- What are some themes of the story? What does it seem to be about? (preoccupied with sight and seeing, as well as levels of recognition) Are some of the main objects--the window, the library, the diamond--symbolic, and if so, of what?
- What family relationships does the story describe? What seem to be the social and class circumstances of the speaker? (privileged, but in a highly gender-segregated environment)
- What can you tell about the speaker’s character? Do you think this story might have been autobiographical? (Oliphant was a self-educated Scottish woman who supported her large family by writing. Her husband and children all predeceased her, and her works reveal a concern with death and the supernatural).
- What is added to the story by its Scottish setting?
- What do you make of the many references to light and a delayed twilight?
- How does the story deal with themes of age and youth? What point of view toward imaginative fantasies does the story itself seem to accept?
- How do you interpret the speaker’s fascination with the window and elusive stranger? What may these represent for her?
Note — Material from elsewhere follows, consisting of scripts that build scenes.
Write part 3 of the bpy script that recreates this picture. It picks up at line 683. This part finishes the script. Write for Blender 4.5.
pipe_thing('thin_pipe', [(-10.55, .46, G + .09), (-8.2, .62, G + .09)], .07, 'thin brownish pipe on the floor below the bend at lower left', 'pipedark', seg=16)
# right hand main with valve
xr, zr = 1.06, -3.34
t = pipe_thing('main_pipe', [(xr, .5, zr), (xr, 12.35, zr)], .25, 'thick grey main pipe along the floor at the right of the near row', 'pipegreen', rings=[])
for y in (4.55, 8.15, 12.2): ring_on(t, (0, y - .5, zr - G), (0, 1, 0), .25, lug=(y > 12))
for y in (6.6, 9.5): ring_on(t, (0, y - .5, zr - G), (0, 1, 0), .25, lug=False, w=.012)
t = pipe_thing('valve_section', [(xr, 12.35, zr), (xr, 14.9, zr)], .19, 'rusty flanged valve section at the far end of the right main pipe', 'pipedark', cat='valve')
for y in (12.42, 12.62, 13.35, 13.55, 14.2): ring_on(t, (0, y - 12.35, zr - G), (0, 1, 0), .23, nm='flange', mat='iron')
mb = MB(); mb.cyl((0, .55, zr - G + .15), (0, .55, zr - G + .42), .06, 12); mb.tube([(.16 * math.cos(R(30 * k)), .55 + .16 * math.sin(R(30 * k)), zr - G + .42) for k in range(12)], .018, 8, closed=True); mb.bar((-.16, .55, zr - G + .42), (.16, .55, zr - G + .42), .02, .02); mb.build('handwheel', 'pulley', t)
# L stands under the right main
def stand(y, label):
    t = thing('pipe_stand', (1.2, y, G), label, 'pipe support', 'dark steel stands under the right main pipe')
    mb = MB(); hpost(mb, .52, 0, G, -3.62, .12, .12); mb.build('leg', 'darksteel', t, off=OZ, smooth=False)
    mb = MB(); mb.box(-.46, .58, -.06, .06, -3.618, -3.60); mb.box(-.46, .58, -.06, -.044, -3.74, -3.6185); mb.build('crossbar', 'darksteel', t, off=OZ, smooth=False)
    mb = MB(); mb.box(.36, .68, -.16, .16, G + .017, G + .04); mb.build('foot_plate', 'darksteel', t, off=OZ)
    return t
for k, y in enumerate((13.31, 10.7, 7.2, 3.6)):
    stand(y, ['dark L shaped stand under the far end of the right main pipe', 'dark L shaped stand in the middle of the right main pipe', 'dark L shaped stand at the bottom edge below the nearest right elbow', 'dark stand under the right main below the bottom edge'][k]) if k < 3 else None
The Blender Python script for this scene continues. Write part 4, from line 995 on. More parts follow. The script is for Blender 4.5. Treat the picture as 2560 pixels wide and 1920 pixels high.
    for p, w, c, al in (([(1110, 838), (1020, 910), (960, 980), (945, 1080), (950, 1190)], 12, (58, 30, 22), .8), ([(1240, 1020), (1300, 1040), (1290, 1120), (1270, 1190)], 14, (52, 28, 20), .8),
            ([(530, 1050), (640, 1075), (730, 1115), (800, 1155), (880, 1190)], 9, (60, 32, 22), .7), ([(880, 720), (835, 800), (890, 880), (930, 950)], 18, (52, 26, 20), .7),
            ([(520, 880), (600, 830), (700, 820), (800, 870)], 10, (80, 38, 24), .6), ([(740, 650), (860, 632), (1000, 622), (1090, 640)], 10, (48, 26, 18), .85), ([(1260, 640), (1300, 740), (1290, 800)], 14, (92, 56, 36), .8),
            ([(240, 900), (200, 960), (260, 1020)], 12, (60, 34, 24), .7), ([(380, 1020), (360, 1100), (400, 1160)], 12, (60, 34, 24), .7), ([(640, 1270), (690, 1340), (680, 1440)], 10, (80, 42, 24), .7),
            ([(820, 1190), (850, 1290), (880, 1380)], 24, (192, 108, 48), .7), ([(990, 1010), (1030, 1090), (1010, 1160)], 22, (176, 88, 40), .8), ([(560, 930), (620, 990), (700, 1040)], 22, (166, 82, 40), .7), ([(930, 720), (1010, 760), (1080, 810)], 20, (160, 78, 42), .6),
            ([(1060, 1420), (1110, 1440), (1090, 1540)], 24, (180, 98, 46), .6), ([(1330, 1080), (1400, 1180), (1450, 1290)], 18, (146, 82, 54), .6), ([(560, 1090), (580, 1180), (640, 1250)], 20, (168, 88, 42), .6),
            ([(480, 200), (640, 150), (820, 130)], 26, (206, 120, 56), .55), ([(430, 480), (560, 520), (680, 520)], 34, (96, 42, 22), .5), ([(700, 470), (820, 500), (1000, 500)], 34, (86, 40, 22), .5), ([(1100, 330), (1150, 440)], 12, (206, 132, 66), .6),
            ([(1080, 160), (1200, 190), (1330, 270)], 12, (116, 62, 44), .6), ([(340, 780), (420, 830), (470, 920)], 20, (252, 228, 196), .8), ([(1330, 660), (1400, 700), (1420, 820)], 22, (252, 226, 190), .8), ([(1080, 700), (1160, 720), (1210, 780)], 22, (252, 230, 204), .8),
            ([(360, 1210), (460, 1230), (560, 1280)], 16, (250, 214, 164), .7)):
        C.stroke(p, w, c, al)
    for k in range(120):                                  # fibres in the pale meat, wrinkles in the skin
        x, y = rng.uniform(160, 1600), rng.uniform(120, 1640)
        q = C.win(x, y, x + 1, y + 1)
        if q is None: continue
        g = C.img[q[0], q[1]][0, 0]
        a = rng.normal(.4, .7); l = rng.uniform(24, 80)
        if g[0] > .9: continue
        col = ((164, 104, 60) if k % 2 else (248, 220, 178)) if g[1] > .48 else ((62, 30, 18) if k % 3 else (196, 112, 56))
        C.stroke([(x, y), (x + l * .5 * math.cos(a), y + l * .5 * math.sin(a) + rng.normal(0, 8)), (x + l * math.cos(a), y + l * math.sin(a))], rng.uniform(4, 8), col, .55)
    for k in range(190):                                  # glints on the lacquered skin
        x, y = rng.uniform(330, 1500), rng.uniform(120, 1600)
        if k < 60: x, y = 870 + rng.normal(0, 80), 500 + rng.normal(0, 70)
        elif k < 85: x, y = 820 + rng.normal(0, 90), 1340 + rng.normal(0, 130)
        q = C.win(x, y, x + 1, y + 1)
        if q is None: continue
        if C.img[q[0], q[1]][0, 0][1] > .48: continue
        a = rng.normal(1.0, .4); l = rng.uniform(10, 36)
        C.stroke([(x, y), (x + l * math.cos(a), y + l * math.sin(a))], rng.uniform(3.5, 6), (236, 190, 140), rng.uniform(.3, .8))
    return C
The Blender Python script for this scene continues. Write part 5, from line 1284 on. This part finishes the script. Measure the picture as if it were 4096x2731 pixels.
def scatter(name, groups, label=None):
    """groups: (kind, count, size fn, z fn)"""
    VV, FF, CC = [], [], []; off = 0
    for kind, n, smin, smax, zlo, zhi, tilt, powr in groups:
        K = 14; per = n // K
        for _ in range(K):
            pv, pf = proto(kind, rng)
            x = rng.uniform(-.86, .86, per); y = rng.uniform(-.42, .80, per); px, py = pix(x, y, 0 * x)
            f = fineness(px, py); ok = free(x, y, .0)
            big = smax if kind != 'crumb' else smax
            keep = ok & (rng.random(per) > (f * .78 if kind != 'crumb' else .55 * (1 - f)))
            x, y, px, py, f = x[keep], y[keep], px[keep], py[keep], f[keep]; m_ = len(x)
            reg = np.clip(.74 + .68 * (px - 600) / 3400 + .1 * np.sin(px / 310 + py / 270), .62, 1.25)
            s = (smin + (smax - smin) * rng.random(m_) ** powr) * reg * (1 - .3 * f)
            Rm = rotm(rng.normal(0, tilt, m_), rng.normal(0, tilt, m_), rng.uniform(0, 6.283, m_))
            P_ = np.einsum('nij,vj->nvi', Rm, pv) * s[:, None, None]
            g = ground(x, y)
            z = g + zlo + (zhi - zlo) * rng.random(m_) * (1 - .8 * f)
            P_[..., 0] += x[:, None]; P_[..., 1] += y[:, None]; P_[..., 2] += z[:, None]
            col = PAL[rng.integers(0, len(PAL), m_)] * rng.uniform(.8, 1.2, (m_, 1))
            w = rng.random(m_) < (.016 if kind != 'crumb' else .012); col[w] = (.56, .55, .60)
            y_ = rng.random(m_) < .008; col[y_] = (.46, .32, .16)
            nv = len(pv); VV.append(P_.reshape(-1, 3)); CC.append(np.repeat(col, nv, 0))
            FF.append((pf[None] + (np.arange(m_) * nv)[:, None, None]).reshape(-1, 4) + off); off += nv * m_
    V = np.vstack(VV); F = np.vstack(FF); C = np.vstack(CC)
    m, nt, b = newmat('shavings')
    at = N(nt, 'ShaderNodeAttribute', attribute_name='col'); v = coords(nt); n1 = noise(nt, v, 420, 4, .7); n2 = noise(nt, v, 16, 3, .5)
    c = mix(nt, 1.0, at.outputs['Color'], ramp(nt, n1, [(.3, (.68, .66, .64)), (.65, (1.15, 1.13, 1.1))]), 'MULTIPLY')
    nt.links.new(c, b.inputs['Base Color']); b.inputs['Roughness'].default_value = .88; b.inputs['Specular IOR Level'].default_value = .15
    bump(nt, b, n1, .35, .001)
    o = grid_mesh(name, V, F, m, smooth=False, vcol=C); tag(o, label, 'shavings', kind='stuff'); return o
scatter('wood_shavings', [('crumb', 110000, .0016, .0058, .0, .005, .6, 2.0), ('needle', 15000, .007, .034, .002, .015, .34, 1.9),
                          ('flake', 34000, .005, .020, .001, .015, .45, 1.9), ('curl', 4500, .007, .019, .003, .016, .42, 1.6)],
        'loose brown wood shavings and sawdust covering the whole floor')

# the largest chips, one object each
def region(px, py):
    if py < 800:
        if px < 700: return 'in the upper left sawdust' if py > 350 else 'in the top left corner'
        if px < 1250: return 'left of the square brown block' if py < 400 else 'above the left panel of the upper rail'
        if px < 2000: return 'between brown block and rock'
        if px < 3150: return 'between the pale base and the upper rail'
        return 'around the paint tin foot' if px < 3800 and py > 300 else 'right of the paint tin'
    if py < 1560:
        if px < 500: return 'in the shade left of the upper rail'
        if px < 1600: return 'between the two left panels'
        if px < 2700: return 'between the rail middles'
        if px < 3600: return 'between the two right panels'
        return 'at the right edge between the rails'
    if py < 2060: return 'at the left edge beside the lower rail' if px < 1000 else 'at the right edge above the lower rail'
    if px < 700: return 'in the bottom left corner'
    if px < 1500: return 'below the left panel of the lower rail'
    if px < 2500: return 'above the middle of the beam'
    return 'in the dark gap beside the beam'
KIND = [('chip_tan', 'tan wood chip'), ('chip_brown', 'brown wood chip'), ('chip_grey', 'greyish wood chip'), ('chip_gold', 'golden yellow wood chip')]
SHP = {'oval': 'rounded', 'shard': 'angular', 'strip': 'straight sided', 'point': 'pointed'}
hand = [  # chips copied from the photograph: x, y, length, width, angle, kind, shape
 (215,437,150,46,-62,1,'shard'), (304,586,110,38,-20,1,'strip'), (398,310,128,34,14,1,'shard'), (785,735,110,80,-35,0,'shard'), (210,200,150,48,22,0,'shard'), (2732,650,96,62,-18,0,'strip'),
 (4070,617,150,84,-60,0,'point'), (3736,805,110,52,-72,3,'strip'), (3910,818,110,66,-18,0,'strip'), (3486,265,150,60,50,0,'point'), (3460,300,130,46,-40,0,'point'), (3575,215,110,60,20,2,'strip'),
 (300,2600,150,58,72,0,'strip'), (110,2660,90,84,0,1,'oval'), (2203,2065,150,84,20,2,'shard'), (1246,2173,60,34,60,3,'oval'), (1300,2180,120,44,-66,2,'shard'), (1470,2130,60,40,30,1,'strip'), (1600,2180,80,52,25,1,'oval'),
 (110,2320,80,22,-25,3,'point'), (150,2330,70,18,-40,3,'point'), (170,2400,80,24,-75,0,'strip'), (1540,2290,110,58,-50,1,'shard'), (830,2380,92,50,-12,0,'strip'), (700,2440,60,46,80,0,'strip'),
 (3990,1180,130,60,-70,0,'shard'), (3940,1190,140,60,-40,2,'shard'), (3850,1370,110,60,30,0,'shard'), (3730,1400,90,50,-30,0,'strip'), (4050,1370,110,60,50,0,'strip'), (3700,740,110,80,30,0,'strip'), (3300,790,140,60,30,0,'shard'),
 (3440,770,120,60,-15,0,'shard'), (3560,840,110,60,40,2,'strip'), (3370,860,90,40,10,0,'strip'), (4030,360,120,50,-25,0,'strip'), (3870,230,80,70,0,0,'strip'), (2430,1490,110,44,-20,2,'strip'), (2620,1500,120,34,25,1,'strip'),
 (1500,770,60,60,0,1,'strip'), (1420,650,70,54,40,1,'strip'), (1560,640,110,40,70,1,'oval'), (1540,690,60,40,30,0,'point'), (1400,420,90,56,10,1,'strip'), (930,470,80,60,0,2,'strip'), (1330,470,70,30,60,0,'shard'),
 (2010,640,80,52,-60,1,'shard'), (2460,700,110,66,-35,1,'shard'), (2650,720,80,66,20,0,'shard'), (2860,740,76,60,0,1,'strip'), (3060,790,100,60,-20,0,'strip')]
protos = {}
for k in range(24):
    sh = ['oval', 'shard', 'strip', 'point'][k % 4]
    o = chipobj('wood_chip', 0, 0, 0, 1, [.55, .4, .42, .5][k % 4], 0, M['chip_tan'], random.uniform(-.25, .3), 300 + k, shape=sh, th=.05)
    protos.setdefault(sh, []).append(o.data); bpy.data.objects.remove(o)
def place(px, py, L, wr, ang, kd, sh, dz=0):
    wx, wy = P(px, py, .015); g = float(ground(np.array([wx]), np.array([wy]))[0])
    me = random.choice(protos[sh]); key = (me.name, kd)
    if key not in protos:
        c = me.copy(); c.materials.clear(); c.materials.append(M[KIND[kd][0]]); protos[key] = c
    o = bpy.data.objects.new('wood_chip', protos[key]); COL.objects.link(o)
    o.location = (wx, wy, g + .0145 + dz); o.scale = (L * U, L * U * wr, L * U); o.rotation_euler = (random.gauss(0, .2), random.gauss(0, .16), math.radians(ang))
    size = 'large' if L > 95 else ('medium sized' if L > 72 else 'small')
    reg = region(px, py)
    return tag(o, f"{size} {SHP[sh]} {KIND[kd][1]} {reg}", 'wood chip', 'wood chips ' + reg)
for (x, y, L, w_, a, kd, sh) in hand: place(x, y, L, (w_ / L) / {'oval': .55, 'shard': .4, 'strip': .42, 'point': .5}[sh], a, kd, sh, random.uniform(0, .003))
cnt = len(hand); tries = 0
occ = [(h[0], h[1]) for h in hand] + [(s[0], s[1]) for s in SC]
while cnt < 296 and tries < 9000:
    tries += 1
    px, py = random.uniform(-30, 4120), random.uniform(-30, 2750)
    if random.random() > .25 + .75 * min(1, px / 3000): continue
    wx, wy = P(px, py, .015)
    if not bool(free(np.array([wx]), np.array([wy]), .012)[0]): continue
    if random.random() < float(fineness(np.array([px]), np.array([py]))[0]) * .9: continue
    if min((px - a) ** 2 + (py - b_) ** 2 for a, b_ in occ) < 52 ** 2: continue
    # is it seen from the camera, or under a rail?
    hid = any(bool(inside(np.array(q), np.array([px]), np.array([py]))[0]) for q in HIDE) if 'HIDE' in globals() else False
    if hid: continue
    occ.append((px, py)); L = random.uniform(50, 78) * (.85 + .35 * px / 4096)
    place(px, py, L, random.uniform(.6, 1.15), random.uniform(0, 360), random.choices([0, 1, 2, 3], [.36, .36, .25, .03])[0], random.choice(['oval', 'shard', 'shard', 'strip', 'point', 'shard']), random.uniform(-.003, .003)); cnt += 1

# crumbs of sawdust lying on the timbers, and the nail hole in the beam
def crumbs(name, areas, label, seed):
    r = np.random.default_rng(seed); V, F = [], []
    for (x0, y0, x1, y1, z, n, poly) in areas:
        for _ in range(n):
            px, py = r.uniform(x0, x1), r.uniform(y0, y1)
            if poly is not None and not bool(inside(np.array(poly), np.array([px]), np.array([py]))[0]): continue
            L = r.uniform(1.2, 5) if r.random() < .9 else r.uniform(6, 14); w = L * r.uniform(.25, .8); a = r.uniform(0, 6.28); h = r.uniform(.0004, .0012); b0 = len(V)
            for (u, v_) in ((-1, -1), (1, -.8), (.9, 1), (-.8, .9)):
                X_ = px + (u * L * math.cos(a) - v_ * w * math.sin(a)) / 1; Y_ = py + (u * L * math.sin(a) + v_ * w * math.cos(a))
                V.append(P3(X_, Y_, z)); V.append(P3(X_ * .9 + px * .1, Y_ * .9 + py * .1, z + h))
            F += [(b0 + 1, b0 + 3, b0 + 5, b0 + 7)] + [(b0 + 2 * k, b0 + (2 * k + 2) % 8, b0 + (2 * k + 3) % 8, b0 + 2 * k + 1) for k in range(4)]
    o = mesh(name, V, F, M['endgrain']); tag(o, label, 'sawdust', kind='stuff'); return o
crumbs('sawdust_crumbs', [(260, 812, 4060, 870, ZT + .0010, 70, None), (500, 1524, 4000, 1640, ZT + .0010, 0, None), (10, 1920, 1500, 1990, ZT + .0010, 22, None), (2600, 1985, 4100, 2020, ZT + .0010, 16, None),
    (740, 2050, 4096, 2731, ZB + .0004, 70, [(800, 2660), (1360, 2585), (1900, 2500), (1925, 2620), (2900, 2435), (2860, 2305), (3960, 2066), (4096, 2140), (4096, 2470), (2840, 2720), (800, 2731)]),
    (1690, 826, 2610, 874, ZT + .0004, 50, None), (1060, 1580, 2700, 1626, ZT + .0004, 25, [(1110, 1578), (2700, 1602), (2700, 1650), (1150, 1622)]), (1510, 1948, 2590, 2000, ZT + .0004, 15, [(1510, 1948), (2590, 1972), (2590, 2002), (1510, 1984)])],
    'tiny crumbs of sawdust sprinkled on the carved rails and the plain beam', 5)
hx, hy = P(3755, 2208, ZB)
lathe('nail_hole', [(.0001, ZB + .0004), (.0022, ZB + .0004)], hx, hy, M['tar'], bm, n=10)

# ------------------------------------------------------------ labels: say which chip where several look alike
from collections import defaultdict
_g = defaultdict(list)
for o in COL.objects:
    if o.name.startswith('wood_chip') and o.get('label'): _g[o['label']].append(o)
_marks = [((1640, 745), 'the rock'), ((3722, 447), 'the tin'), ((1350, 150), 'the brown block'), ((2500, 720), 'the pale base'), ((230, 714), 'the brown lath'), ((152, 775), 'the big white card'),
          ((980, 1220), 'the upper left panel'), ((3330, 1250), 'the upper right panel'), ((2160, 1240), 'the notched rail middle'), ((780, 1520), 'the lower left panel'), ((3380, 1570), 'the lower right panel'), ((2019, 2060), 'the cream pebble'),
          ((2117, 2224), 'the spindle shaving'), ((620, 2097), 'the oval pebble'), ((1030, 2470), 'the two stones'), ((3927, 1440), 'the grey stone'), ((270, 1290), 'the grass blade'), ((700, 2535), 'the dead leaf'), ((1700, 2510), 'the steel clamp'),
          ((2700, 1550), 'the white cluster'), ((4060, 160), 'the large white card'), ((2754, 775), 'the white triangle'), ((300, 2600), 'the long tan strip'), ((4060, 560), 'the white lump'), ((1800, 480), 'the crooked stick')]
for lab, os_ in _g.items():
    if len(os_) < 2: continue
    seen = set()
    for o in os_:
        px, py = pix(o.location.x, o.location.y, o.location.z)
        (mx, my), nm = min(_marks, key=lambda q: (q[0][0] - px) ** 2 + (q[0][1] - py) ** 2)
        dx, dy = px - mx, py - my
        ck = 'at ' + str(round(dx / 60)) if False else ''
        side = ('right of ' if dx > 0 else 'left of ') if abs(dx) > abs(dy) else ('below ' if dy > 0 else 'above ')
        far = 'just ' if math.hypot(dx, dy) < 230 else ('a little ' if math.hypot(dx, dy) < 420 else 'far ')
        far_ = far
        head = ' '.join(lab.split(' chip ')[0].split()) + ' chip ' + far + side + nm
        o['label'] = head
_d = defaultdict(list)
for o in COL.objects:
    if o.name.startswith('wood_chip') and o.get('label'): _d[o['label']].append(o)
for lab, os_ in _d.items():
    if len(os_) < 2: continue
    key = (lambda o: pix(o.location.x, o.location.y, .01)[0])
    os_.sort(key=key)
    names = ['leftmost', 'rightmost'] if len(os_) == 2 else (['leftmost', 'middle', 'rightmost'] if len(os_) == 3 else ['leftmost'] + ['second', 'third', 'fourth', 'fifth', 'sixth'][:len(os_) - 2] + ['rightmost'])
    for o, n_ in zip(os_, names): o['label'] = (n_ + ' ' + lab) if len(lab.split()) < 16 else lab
May the stranger bear any association with her absent father? Why does she fall into sickness? Are there any psychological or social explanations you can give for her malaise?
- What events suddenly occur at the story’s close? What do you think of the father’s sudden departure for “abroad,” or the brief allusion to the speaker’s later widowhood, motherhood and solitude? What does the waving of the stranger’s hand represent for her?
- What seems to be the significance of the bequest of the stone? What explains the speaker's ambivalence toward it, and her refusal to part with it?
- Does the tale’s ending provide closure for the issues it raises?
- What are features of Oliphant’s style?
- Did you enjoy this story? Why or why not? Would you describe it as cheerful? Troubling? Psychologically realistic?
- Do any features of this story resemble those of other works we have read for this class?